| What is needed |
Scan the listing below for the word "from" and state how many lines hold it. Write nothing but the number.

| Given information |
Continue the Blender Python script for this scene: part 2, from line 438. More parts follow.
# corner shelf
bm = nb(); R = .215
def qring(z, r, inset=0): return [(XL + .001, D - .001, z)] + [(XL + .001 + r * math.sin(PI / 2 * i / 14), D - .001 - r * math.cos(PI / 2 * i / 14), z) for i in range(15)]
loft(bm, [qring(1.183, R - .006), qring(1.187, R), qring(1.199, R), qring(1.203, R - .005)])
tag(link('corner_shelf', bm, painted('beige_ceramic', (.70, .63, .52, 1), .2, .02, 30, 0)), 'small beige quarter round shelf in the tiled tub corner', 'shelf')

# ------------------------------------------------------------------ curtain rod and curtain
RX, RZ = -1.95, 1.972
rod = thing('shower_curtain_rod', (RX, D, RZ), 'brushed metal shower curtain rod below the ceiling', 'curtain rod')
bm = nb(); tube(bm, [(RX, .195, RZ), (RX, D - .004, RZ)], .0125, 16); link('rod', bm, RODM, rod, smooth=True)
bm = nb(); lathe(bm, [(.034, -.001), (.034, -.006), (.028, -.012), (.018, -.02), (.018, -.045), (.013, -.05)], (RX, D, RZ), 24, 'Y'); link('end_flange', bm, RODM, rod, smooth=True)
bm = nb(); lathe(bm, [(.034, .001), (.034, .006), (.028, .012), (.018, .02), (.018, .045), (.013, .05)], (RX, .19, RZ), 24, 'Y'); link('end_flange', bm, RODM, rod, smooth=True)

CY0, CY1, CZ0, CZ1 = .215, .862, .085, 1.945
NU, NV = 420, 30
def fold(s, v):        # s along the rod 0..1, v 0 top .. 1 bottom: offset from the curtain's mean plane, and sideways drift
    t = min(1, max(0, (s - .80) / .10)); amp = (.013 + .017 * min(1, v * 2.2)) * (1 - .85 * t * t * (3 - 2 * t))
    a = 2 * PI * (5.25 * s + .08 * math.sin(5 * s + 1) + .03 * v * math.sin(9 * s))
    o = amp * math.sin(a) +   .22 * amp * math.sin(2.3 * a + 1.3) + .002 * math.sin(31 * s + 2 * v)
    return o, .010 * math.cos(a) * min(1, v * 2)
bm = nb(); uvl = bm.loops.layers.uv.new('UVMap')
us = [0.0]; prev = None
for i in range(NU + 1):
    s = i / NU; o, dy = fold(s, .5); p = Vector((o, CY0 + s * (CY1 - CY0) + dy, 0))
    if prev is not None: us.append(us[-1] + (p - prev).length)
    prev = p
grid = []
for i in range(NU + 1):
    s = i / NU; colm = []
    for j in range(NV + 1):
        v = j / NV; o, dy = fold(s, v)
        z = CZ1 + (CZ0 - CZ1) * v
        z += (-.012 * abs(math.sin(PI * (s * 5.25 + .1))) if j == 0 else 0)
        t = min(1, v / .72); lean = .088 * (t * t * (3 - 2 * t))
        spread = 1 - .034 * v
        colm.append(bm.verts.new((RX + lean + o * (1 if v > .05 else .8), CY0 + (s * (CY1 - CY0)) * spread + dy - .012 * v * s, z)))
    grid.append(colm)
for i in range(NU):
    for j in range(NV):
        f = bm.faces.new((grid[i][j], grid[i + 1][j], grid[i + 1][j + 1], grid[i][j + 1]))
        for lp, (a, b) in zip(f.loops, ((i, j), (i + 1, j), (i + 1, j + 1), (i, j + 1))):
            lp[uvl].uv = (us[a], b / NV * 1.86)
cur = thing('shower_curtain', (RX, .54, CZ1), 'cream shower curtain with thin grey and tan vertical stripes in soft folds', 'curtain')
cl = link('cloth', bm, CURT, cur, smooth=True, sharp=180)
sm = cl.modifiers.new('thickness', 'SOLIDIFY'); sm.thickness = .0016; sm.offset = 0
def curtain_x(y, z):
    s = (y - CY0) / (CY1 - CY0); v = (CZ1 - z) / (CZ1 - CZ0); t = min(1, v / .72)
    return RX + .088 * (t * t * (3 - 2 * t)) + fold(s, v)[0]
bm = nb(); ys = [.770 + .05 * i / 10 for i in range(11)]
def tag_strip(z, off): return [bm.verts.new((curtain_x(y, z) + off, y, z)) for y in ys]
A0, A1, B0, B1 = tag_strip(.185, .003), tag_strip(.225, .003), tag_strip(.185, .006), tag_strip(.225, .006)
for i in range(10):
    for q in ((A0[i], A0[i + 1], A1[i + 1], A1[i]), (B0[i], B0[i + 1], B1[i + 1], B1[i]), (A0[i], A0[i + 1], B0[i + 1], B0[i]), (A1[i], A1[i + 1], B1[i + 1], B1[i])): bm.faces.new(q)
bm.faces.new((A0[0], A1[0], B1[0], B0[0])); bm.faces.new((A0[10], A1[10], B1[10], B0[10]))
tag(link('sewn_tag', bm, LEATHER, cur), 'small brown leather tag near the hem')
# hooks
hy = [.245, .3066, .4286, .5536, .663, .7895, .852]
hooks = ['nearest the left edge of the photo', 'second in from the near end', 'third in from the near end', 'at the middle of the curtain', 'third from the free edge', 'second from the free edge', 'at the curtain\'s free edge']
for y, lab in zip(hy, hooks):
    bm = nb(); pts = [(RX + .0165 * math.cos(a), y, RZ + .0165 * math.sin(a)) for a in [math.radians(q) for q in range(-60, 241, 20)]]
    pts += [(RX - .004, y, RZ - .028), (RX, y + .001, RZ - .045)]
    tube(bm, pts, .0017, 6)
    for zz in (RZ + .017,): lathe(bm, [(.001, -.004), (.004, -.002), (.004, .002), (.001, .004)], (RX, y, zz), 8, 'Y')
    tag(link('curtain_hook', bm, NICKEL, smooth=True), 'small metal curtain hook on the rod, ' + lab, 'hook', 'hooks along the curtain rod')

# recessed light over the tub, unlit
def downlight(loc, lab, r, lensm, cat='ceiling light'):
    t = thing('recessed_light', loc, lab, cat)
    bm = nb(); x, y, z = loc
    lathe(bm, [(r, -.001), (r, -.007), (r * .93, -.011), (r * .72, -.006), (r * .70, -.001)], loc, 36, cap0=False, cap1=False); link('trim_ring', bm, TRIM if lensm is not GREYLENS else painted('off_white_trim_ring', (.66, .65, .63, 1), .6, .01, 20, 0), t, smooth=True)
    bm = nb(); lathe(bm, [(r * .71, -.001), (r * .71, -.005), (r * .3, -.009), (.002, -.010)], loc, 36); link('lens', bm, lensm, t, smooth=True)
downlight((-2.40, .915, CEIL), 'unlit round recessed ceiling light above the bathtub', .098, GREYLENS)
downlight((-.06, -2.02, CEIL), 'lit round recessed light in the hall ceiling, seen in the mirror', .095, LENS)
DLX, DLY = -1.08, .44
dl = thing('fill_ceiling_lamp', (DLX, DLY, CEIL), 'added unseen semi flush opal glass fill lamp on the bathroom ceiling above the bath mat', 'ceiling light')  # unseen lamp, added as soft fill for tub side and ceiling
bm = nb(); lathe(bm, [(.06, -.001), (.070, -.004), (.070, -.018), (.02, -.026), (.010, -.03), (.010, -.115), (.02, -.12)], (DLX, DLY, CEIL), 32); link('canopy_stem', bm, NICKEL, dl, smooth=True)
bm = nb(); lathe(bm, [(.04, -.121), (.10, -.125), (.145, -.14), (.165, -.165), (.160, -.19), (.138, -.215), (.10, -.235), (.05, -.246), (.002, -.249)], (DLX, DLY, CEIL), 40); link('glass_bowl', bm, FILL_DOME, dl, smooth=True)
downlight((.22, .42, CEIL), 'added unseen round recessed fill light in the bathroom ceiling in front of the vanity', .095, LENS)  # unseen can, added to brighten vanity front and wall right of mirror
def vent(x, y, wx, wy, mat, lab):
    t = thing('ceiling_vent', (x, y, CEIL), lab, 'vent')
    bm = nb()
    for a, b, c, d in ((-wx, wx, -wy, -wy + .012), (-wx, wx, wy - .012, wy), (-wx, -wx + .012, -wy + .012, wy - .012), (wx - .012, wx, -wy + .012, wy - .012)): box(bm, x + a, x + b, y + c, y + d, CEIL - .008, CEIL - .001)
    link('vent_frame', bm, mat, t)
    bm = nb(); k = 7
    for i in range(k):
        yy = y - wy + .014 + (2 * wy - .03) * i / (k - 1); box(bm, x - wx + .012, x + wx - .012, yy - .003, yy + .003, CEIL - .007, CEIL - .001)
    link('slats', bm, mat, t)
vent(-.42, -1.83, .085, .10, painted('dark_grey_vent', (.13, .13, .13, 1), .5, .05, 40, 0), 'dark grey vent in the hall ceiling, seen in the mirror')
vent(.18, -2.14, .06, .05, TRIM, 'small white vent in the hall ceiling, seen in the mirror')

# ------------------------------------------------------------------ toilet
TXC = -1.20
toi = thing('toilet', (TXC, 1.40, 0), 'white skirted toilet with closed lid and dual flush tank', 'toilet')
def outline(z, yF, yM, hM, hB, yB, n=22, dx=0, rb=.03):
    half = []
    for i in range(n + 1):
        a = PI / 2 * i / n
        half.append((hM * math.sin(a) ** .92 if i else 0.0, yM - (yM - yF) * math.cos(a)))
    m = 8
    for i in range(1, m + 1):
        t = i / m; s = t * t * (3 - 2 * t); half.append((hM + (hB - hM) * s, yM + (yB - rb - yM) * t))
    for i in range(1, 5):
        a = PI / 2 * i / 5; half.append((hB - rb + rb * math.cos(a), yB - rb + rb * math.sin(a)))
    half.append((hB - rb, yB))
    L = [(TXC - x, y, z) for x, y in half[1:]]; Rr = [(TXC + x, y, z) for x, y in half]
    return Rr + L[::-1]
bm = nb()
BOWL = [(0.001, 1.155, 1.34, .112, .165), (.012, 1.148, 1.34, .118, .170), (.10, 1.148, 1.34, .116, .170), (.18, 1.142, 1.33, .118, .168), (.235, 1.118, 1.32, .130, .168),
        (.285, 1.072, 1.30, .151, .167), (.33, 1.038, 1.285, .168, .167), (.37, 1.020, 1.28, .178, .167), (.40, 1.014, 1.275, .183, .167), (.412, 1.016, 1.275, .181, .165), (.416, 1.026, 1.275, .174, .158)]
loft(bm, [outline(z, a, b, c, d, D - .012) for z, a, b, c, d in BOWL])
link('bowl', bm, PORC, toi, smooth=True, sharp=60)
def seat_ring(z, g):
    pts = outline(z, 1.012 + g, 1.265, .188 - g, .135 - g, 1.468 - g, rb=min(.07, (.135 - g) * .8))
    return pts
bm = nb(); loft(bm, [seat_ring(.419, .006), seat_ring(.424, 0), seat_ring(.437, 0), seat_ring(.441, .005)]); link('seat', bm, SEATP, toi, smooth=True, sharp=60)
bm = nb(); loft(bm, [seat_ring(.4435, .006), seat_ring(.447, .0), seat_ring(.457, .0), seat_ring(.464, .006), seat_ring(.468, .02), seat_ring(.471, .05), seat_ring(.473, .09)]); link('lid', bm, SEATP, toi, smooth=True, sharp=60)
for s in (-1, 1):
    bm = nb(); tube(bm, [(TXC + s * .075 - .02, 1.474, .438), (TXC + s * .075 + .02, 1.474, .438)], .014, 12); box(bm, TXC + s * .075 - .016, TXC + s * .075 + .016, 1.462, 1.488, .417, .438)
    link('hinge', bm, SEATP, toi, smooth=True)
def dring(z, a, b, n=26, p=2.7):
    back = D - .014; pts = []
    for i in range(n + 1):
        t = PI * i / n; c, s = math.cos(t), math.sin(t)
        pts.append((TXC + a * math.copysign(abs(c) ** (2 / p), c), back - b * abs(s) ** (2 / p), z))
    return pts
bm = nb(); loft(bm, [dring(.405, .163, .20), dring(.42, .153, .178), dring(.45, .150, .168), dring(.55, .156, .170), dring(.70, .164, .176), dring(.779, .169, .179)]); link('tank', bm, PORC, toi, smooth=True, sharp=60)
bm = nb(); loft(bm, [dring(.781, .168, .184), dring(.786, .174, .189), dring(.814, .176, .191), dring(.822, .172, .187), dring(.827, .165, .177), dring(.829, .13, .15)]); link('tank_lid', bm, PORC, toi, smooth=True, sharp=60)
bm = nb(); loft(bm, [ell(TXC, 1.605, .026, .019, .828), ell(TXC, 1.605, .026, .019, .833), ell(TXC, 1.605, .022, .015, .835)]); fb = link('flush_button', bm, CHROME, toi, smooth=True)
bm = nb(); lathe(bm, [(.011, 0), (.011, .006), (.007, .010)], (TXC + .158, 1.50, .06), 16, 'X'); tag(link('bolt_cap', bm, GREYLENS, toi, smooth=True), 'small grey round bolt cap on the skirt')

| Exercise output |
3